Seven years should be an adequate amount of time to plan an orderly transition from an asset reaching its end of life phase to a new source of generation.

It should be. But nothing happens easily in the privatised east coast energy system.

The medium and long-term investments needed to manage that transition simply have not occurred. Private operators have been left paralysed by a lack of certainty on energy policy from Canberra.

When you operate for profit, it makes sense that you wouldn’t want to risk millions in an uncertain environment.

With these private power stations reaching their end, there isn’t an adequate plan to replace the energy they currently produce. Energy that the National Energy Market desperately needs.

As successive summers see temperature records tumble, the strain on the current system to generate the power needed by millions of Australians grows. Households losing power during the hottest times of the year has become commonplace in the east.

It’s a pitiful situation. For all of the tough talk and threats of ‘big stick’ legislation, the eastern states are dependent on private corporations to keep the lights on.

Compare this to a similar situation in Western Australia. The State Government recently announced a timeline for the closure of the Muja C power station in the South West.

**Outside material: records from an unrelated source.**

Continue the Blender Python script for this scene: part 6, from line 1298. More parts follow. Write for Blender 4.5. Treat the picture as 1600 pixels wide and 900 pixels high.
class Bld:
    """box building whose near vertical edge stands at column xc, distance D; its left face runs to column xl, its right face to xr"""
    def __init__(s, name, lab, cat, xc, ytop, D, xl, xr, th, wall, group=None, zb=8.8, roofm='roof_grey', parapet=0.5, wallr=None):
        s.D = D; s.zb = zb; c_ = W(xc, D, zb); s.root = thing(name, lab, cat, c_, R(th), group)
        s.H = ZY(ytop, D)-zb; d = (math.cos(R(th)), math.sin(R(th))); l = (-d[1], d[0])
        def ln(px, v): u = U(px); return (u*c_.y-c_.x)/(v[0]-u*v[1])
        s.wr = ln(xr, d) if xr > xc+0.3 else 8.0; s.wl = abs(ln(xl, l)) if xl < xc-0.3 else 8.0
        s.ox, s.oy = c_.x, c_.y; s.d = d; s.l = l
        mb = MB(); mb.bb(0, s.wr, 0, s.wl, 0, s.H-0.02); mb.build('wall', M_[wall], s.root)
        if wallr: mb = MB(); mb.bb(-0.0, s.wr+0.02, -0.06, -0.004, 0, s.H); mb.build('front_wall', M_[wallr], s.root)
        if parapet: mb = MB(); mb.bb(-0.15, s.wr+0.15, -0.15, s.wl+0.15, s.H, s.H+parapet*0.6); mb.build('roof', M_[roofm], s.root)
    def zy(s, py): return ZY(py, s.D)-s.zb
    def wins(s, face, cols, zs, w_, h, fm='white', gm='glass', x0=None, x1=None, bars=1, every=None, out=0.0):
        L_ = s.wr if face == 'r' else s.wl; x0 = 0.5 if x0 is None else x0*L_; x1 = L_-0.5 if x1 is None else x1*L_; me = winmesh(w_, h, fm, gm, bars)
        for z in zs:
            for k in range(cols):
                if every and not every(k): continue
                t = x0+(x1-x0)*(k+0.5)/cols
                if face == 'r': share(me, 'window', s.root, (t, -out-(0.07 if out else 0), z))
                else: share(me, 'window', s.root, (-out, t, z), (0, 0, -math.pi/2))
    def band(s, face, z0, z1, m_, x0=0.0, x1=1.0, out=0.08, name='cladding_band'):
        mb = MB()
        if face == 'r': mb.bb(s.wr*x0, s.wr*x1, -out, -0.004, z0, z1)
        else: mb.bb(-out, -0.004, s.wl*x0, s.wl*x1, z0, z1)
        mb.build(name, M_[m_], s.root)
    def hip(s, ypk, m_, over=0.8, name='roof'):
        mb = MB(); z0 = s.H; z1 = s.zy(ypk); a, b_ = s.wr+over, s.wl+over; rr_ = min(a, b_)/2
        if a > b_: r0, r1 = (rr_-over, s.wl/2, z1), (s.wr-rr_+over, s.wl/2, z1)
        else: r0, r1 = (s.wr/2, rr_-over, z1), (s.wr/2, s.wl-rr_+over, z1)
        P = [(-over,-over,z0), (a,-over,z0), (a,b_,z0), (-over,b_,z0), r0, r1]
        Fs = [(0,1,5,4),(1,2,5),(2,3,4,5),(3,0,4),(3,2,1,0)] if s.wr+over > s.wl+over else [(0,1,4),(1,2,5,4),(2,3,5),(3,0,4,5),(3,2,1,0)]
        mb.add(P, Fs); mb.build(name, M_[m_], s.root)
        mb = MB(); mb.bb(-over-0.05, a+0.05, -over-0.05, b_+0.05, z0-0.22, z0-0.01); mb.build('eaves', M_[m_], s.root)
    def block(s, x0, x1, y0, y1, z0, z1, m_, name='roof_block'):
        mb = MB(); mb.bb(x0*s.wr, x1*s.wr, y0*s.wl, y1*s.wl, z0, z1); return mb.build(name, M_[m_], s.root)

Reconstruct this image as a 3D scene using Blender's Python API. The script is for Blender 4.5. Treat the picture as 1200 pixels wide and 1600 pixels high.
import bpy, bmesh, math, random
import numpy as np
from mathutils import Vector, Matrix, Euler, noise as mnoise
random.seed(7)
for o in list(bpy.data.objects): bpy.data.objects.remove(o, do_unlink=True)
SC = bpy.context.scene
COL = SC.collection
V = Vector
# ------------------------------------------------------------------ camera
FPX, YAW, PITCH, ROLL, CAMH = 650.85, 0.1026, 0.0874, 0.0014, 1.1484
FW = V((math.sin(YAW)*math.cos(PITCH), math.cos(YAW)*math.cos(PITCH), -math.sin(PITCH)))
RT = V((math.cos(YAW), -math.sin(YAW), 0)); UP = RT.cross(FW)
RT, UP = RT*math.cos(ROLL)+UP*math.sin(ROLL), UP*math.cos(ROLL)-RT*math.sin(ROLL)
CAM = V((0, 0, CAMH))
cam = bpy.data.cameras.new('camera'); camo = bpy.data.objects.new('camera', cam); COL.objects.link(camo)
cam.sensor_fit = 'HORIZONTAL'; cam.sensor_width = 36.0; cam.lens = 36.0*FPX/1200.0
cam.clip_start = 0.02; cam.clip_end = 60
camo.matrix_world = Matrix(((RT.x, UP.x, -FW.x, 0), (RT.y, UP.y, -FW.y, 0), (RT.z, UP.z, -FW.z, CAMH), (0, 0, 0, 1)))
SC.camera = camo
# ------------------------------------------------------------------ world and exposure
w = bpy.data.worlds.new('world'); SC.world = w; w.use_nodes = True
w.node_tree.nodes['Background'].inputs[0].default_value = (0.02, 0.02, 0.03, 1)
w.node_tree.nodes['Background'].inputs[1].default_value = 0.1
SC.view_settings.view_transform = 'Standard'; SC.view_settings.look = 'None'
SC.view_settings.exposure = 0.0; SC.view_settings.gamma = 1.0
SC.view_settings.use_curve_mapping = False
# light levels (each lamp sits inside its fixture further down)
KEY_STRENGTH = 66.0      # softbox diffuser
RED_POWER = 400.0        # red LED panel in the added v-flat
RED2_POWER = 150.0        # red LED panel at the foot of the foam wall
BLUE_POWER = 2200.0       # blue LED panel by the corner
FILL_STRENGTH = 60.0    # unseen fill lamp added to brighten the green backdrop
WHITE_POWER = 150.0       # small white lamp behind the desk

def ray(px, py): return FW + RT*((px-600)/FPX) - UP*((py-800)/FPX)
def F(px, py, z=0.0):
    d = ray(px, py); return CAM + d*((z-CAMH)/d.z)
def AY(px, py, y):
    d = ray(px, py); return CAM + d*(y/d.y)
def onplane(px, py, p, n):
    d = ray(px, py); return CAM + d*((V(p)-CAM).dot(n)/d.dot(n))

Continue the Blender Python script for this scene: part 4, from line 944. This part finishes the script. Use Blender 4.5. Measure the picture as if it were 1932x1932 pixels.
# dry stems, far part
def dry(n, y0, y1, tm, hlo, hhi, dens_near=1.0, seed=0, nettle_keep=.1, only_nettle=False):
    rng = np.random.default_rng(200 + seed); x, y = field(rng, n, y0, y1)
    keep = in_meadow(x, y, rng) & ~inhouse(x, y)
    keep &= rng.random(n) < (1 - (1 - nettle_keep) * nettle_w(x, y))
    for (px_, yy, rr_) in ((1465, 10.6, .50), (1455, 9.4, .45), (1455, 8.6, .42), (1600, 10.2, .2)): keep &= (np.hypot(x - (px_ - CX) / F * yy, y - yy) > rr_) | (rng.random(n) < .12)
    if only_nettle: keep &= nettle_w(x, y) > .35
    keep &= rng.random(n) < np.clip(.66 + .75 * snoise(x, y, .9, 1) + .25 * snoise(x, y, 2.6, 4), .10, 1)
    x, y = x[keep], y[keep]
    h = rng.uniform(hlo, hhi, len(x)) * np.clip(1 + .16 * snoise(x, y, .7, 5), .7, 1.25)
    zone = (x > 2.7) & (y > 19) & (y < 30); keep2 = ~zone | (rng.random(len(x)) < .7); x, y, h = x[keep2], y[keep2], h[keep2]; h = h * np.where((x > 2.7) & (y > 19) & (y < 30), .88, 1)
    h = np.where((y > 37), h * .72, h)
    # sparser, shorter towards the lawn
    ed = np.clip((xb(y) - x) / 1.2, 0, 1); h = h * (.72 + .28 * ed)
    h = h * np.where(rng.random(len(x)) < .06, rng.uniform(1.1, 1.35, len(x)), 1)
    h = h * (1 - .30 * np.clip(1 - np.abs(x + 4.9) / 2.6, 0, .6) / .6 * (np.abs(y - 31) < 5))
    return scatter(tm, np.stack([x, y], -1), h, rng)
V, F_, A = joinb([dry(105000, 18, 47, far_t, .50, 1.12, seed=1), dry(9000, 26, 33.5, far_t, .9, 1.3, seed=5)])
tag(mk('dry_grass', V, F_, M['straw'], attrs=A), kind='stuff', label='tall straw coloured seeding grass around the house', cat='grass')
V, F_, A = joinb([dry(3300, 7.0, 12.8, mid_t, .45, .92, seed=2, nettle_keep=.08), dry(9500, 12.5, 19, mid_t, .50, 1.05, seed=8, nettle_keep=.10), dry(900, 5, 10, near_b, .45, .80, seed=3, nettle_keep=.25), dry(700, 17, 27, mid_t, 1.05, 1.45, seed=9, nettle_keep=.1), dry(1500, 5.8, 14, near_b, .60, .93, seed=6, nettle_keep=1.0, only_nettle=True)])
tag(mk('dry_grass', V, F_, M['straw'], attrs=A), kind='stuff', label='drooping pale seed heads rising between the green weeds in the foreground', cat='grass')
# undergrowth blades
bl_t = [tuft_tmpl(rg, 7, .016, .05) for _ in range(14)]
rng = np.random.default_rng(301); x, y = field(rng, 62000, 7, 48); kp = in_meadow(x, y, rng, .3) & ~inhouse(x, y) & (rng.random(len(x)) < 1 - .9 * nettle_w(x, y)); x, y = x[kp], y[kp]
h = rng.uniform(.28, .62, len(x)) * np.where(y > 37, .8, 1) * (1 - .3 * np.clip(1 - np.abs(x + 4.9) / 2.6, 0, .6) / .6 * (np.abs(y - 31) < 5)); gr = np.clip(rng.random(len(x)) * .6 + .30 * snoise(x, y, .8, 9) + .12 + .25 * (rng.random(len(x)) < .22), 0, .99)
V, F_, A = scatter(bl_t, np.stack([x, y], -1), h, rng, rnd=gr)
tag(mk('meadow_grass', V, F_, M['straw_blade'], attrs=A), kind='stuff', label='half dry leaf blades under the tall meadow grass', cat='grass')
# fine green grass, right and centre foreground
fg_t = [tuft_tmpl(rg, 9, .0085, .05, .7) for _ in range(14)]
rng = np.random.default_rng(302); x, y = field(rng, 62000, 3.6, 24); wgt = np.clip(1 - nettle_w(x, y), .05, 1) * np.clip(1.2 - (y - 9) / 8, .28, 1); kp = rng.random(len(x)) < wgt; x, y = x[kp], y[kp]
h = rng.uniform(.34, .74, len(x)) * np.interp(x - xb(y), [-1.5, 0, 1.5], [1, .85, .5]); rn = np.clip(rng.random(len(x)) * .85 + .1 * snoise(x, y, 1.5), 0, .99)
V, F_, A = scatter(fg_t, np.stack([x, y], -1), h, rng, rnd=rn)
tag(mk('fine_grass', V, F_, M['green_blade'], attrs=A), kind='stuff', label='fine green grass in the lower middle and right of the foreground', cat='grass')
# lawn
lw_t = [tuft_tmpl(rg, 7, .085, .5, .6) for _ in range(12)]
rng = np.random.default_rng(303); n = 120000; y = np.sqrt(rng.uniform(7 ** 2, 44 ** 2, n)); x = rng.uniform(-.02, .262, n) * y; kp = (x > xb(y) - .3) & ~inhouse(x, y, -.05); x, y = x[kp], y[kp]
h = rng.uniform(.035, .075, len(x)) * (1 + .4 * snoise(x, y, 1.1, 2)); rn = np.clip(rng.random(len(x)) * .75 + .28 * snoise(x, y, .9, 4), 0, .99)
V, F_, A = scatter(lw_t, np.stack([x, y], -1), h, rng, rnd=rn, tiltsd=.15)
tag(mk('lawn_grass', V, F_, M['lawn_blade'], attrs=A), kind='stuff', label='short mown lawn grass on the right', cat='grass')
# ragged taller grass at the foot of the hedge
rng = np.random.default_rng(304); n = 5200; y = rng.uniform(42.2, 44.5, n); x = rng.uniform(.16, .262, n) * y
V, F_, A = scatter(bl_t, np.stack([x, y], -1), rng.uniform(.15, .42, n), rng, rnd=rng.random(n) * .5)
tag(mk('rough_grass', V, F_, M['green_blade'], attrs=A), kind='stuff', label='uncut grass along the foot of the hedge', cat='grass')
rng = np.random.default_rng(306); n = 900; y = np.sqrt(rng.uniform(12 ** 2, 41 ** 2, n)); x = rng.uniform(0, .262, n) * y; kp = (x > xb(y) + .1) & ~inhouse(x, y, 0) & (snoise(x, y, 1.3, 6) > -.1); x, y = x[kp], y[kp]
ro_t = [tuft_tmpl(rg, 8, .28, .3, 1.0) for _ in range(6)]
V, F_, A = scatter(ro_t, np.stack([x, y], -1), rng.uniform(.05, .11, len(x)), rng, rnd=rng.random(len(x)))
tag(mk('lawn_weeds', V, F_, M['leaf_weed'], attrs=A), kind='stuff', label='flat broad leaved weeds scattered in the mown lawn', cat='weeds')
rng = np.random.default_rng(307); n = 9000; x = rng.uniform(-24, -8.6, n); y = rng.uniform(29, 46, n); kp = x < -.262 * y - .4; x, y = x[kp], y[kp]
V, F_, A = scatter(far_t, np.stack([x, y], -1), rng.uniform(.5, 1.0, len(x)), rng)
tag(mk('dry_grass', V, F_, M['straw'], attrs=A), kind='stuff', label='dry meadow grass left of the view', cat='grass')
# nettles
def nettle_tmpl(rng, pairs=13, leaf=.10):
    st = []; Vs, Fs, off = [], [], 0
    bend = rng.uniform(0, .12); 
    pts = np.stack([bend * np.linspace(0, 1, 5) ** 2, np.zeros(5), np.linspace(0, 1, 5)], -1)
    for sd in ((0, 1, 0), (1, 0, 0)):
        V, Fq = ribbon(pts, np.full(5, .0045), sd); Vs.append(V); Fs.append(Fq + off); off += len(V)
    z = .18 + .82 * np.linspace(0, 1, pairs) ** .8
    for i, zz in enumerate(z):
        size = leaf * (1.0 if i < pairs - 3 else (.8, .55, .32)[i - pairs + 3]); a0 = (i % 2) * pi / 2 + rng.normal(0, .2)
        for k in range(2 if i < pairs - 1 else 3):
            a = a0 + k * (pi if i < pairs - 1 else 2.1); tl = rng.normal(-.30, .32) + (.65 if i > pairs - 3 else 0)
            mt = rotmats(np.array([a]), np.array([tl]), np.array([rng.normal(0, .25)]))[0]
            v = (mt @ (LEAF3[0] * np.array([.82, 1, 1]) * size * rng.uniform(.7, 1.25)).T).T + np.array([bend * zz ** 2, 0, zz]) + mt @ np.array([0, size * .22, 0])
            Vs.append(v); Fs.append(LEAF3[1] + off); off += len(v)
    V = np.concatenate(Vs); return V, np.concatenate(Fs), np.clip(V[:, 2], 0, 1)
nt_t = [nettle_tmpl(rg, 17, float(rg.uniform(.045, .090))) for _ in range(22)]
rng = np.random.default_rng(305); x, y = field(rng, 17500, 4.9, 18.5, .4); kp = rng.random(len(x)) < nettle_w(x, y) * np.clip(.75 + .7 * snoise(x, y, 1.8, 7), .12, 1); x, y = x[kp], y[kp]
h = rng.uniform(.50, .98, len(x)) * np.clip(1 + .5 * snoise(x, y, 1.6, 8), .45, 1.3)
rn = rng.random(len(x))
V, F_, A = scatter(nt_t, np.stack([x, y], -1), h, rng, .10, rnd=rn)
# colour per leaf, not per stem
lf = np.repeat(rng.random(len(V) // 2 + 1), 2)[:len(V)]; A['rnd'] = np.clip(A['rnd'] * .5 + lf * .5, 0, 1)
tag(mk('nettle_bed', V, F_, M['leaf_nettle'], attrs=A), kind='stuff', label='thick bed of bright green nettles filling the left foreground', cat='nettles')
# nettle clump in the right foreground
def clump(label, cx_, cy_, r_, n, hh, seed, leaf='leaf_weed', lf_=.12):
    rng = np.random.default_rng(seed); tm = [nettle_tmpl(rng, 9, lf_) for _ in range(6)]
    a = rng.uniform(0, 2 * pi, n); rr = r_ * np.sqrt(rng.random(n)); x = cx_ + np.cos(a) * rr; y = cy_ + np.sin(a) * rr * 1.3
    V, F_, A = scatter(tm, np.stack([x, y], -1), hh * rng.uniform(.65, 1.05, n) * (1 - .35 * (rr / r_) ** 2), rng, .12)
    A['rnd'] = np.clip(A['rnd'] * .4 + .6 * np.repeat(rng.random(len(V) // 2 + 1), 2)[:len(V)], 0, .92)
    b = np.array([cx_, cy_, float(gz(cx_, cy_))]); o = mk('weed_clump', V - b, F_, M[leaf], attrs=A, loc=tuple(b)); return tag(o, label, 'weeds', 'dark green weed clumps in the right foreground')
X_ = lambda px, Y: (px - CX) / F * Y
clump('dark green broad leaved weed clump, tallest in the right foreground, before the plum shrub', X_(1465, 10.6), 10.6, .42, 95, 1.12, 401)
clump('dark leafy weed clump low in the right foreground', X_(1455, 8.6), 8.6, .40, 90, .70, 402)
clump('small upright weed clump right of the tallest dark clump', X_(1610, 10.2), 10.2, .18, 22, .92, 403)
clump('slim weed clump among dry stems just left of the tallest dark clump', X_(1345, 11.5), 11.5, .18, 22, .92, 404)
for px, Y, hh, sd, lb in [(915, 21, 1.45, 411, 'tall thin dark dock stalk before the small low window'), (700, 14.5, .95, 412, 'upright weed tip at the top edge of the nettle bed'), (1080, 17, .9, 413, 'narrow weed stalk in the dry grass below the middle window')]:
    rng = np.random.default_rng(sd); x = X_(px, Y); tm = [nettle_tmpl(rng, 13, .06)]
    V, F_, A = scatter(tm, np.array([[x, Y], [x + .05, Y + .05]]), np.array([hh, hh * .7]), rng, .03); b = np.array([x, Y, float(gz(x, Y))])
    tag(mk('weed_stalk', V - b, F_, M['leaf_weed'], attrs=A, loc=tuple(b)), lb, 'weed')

The units at Muja C are the oldest in the state. Because of reduced demand, the 40-year-old units are only being utilised 35 per cent of the time. They were never designed to operate like this.

All of this indicates that it makes sense for the McGowan Government to initiate a staged shut down of Muja’s units 5 and 6. Unlike the situation in New South Wales, because WA’s energy assets are public assets, this means the WA energy system will not be plunged into crisis.

By owning our energy assets, the State Government has been able to provide certainty through a clear plan for this transition.

The units at Muja C will gradually be phased out in 2022 and 2024. Muja D and Collie Power Station will continue to run to ensure our energy security.

This plan comes as the State Government’s Energy Transformation Strategy continues to take shape, creating a whole of system plan to guide the future of our power generation and distribution.

It’s only through public ownership that such a complex and necessary transition plan can be executed. We don’t have to negotiate, threaten, or plead with private corporations to keep old power stations running or to invest in building new generation.

This is something that we repeatedly tried to convince the Barnett Government about when it tried to privatise Western Power at the 2017 election.

Handing over our energy assets to profit-driven private corporations doesn’t just cost us in the short term through higher power prices. It can cost us hundreds of millions in dollars in the long term to make up for shortfalls in generation and keep the system secure.

We cannot allow ourselves to be held hostage by the free marketeers of the world. Only McGowan Labor Government has committed to keeping our energy future in our own hands and rejecting any plans to privatise our essential energy assets.

The alternative is too scary to contemplate.